Dataset extract:

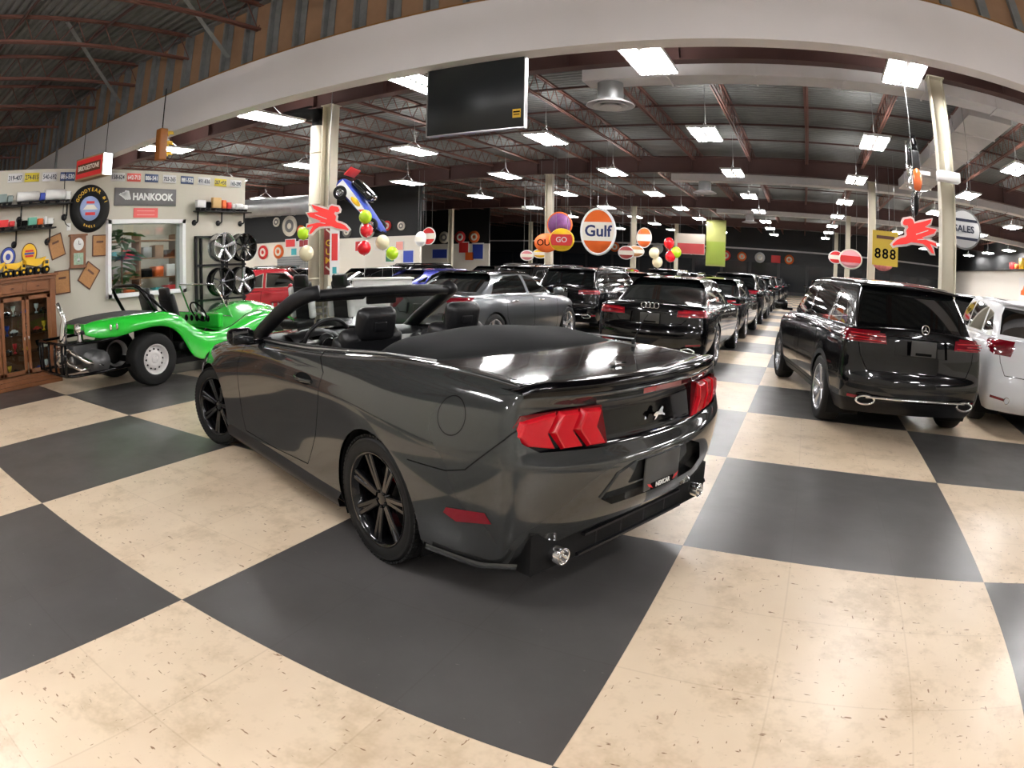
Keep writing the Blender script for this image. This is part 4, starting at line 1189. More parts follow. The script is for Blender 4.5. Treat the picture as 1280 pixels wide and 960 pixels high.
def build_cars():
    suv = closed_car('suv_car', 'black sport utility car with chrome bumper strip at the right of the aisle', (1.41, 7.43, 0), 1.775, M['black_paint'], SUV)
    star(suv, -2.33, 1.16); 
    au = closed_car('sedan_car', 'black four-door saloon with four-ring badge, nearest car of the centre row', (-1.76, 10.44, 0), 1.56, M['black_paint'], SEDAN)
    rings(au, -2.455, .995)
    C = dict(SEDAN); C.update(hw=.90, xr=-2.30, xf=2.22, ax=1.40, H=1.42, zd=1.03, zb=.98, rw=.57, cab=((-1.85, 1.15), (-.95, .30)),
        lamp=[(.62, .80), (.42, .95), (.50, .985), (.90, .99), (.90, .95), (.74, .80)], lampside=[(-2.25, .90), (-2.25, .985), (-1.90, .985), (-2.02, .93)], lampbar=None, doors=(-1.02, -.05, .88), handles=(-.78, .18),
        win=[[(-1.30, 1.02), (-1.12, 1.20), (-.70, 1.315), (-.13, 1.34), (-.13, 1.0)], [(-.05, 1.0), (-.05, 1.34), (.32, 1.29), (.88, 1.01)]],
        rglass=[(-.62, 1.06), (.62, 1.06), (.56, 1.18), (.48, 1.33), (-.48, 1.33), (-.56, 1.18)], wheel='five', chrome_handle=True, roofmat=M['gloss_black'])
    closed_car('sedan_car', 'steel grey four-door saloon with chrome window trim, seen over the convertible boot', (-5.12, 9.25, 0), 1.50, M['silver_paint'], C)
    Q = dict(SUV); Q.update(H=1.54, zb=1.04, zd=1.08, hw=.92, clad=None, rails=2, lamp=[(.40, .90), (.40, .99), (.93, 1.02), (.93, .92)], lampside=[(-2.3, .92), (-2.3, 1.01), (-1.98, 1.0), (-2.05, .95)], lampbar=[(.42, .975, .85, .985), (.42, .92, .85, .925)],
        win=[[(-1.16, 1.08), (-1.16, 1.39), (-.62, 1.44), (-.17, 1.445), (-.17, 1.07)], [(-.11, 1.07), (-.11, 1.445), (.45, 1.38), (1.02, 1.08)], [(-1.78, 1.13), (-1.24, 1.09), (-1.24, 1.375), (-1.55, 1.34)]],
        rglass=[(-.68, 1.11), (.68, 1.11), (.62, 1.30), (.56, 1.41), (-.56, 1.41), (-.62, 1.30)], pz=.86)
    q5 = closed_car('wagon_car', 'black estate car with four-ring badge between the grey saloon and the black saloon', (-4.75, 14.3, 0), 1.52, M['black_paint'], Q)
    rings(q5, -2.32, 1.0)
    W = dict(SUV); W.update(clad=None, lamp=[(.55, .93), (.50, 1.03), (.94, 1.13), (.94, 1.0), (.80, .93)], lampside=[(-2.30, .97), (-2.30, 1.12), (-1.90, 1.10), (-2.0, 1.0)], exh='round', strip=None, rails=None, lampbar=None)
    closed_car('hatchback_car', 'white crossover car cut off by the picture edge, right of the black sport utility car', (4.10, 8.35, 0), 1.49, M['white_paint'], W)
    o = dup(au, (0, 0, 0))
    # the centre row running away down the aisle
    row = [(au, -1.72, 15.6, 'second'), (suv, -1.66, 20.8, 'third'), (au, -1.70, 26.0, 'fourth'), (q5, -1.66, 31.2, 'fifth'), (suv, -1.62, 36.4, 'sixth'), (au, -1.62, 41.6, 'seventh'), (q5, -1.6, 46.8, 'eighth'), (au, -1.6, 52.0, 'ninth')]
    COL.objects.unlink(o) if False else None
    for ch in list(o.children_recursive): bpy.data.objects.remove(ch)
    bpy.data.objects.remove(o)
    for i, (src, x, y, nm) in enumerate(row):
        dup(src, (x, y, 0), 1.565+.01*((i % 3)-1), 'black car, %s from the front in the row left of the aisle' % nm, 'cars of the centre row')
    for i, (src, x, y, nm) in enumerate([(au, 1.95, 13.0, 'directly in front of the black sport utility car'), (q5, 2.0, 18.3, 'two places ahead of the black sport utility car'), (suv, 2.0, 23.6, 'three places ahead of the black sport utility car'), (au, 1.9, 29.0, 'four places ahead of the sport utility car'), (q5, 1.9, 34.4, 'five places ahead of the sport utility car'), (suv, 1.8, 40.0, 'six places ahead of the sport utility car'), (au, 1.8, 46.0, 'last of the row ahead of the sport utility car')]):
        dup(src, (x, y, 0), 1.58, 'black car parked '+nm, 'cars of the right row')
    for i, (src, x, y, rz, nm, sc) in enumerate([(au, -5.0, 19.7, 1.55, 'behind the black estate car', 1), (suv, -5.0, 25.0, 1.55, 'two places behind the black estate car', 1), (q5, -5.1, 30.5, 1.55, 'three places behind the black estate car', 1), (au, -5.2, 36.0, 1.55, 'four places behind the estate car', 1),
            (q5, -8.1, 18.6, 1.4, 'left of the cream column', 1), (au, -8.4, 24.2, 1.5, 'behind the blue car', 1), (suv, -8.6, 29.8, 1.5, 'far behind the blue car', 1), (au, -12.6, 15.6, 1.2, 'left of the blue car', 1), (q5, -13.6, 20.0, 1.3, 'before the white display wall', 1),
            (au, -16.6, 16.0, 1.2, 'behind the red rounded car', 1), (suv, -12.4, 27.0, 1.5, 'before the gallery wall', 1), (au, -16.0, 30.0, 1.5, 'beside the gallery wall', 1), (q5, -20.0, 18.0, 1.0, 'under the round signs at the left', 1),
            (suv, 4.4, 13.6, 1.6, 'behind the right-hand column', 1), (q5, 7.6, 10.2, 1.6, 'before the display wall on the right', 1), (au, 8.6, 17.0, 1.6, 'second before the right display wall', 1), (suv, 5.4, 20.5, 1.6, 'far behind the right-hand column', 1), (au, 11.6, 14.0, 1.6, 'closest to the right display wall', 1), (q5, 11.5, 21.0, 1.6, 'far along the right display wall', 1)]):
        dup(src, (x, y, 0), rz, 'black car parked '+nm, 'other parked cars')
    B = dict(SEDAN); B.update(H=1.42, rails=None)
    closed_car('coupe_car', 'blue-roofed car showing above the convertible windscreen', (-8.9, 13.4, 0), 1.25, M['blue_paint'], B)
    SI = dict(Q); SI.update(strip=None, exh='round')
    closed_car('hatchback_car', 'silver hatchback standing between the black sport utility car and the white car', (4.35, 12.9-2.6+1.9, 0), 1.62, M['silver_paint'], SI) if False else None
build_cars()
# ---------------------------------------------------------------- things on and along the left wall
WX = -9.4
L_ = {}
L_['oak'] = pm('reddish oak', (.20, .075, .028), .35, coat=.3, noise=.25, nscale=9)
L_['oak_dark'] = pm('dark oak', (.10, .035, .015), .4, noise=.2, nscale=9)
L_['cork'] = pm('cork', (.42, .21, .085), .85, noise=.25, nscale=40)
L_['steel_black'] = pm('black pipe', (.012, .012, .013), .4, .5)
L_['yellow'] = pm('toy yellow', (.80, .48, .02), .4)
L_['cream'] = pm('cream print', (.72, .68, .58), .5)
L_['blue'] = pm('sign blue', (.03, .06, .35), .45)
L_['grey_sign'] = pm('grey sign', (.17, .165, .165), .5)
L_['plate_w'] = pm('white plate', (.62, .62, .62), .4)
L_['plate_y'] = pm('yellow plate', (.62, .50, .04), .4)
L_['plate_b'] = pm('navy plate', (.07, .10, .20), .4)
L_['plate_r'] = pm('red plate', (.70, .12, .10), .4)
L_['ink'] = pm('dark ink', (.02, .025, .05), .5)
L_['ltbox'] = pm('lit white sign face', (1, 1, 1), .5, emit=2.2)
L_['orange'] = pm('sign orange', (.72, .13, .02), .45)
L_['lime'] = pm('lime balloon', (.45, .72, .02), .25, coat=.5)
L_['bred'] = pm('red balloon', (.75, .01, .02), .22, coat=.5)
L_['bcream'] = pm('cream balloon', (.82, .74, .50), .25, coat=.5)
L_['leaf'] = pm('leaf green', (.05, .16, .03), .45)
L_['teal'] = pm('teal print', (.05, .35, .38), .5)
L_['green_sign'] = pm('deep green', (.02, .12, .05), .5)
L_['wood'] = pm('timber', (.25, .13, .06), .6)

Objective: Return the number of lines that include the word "picture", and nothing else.

Worked answer: 2